Assim, o conteúdo de uma imagem ou ideia reprimida pode abrir caminho até a consciência, com a condição de que seja negado. A negação é um modo de tomar conhecimento do que está reprimido. Há uma suspensão da repressão, e não necessariamente uma aceitação do que está reprimido.
Nesse ponto, a função intelectual está separada do processo afetivo. Persiste o que é essencial à repressão; a única coisa desfeita é a repressão que evita que a ideia chegue à consciência. Temos êxito em vencer também a negação e ocasionar uma plena aceitação intelectual do reprimido, porém o processo repressivo não é removido. Um juízo negativo é o substituto intelectual da repressão.
A Função do Julgamento
Com o auxílio do símbolo da negação, o pensar se liberta das restrições da repressão e se enriquece com material indispensável ao seu funcionamento correto. A função do julgamento está relacionada, em geral, com duas espécies de decisões:
- Afirma ou desafirma a posse de uma coisa.
- Assevera ou discute que uma representação tenha uma existência na realidade (Teste de Realidade).
Ego-Prazer e Ego-Realidade
O ego-prazer original deseja introjetar para dentro de si tudo quanto é bom, e ejetar de si tudo quanto é mau. A segunda espécie de decisão tomada pela função do julgamento — quanto à existência real de algo de que existe uma representação (o teste de realidade) — é um interesse do ego-realidade definitivo, que se desenvolve a partir do ego-prazer inicial.

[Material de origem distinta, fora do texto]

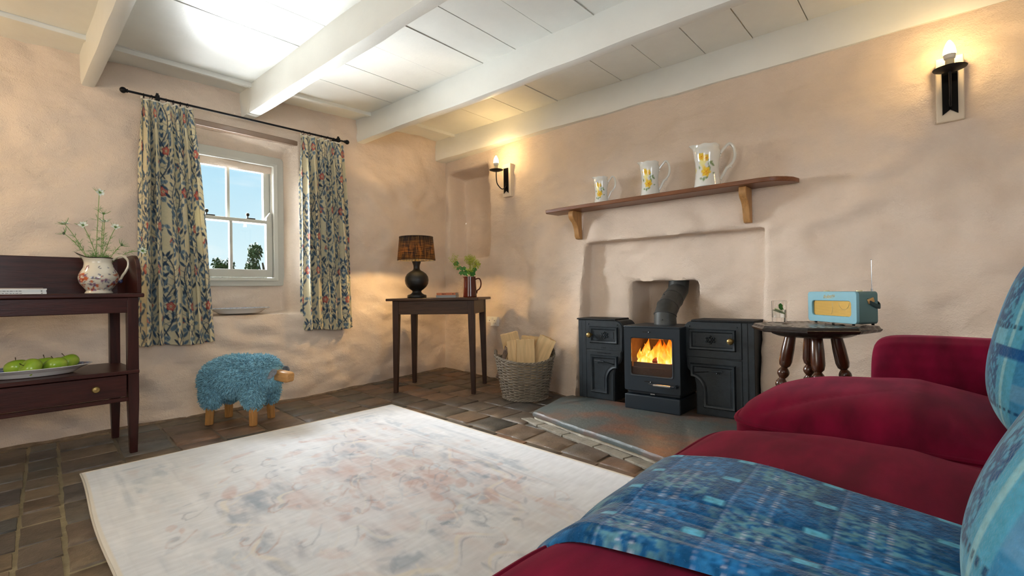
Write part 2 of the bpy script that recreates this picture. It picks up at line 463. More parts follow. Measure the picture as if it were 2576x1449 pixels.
W.patch([x for x in S if FY0-1e-6 <= x <= FY1+1e-6], [z for z in Z if z <= FZ+1e-6], deep)
par = edge_pts(S, Z, NY0, NY1, NZ0, NZ1, fo)
nin = lambda s_, z_: (3.68, NY0+(s_-NY0)*.93+.01, NZ0+.03+(z_-NZ0)*.93)
W.reveal([fo(*p) for p in par], [nin(*p) for p in par], 9)
W.patch([x for x in S if NY0-1e-6 <= x <= NY1+1e-6], [z for z in Z if NZ0-1e-6 <= z <= NZ1+1e-6], nin)
W.finish('wall_fireplace_side', plaster, 0)

# ---- the two walls behind the camera, with openings added for fill lamps
bw = MB()
for x0, x1, z0, z1 in ((-2.4, -1.15, 0, CZ), (.45, 3.3, 0, CZ), (-1.15, .45, 0, .8), (-1.15, .45, 2.0, CZ)): bw.b2(x0, x1, -1.9, -1.75, z0, z1)
struct(bw.build('wall_sofa_side', plaster, smooth=False))
lw = MB()
for y0, y1, z0, z1 in ((-1.9, .65, 0, CZ), (2.15, 4.4, 0, CZ), (.65, 2.15, 0, .85), (.65, 2.15, 1.95, CZ)): lw.b2(-2.25, -2.1, y0, y1, z0, z1)
struct(lw.build('wall_left', plaster, smooth=False))

# ---- window joinery
paint = mat('window_paint', '#bdbcb2', .42, bump=.08, bscale=30)
win = bpy.data.objects.new('window_1', None); COL.objects.link(win); win['kind'] = 'structure'; win.location = (0, WY, 0)
b = MB()                                     # flat board round the box frame (irregular corners)
b.ring(rr(1.02, 1.845, .875, 1.925, .03), rr(1.115, 1.782, .925, 1.862, .003), -.035, .03)
b.build('architrave', paint, win, bevel=.004)
b = MB(); b.ring(rr(1.108, 1.789, .917, 1.870, .003), rr(1.135, 1.760, .940, 1.845, .003), -.052, .10, -.044); b.build('box_frame', paint, win, bevel=.002)
def sash(z0, z1, y, rail_b, rail_t, nm):
    s = MB(); x0, x1 = 1.137, 1.758; st = .048
    s.b2(x0, x0+st, y-.02, y+.02, z0, z1); s.b2(x1-st, x1, y-.02, y+.02, z0, z1)
    s.b2(x0, x1, y-.0195, y+.0195, z0, z0+rail_b); s.b2(x0, x1, y-.0195, y+.0195, z1-rail_t, z1)
    xm = (x0+x1)/2; s.b2(xm-.011, xm+.011, y-.016, y+.016, z0, z1)
    o = s.build(nm, paint, win, bevel=.0035)
    for a, c in ((x0+st, xm-.011), (xm+.011, x1-st)):
        g = MB(); g.b2(a-.004, c+.004, y-.002, y+.002, z0+rail_b-.004, z1-rail_t+.004); g.build('pane', glass_mat('window_glass'), o, smooth=False)
    return o
lo = sash(.945, 1.405, .000, .062, .028, 'lower_sash')
up = sash(1.378, 1.842, .048, .028, .045, 'upper_sash')
hb = MB()
for x in (1.1372, 1.7582-.045):
    hb.prism([(x, 1.40), (x+.045, 1.40), (x+.045, 1.465), (x+.030 if x > 1.4 else x+.045, 1.475), (x, 1.43)], -.018, .018)
hb.build('sash_horn', paint, lo, bevel=.003)
brass_dark = mat('dark_bronze', '#3a342c', .35, .9)
for x in (1.285, 1.575):
    k = MB(); k.lathe([(.012, 0), (.012, .006), (.005, .012), (.005, .022), (.011, .026), (.014, .036), (.010, .046), (.001, .049)], (x, 0, 1.405), 16)
    k.b2(x+.006, x+.055, -.007, .007, 1.405, 1.415); k.build('sash_fastener', brass_dark, lo)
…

Agora, não se trata mais de uma questão de saber se aquilo que foi percebido será ou não integrado ao ego, mas sim de saber se algo que está no ego como representação pode ser redescoberto também na realidade. O que é irreal, representação e subjetivo, é apenas interno; o que é real está também lá fora.
A experiência demonstrou ao indivíduo que não só é importante uma coisa possuir o atributo ‘bom’, merecendo assim ser integrada ao seu ego, mas também que ela esteja no mundo externo, de modo a que ele possa se apossar dela sempre que dela necessitar. Todas as representações se originam de percepções e são repetições dessas.
O objetivo primeiro e imediato do teste de realidade é não encontrar na percepção real um objeto que corresponda ao representado, mas reencontrar tal objeto, convencer-se de que ele está lá. Outra capacidade do poder de pensar oferece a diferenciação entre aquilo que é subjetivo e aquilo que é objetivo.
Julgar é a ação intelectual que decide a escolha da ação motora que põe fim ao adiamento devido ao pensamento e conduz do pensar ao agir. A percepção não é um processo puramente passivo. O ego envia periodicamente pequenas quantidades de catexia para o sistema perceptual, mediante as quais classifica os estímulos externos e então, depois de cada um desses avanços experimentais, se recolhe novamente.
Julgamento, Instintos e Polaridade
O estudo do julgamento nos permite uma compreensão interna (insight) da origem de uma função intelectual a partir da ação recíproca dos impulsos instintuais primários. Julgar é uma continuação do processo original através do qual o ego integra coisas a si ou as expele de si, de acordo com o princípio de prazer.
A polaridade de julgamento parece corresponder à oposição dos dois grupos de instintos que supúnhamos existir:
- A afirmação (união) pertence a Eros.
- A negação (expulsão) pertence ao instinto de destruição.
O negativismo, apresentado por alguns psicóticos, deve provavelmente ser encarado como sinal de uma disfunção de instintos realizada através de uma retirada dos componentes libidinais.
O desempenho da função de julgamento não se tornou possível até que a criação do símbolo da negação dotou o pensar das consequências da repressão e da compulsão do princípio de prazer. Não há prova mais contundente de que fomos bem-sucedidos em nosso esforço de revelar o inconsciente do que o momento em que o paciente reage a ele com as palavras: “Não pensei isso” ou “Não pensei (sequer) nisso”.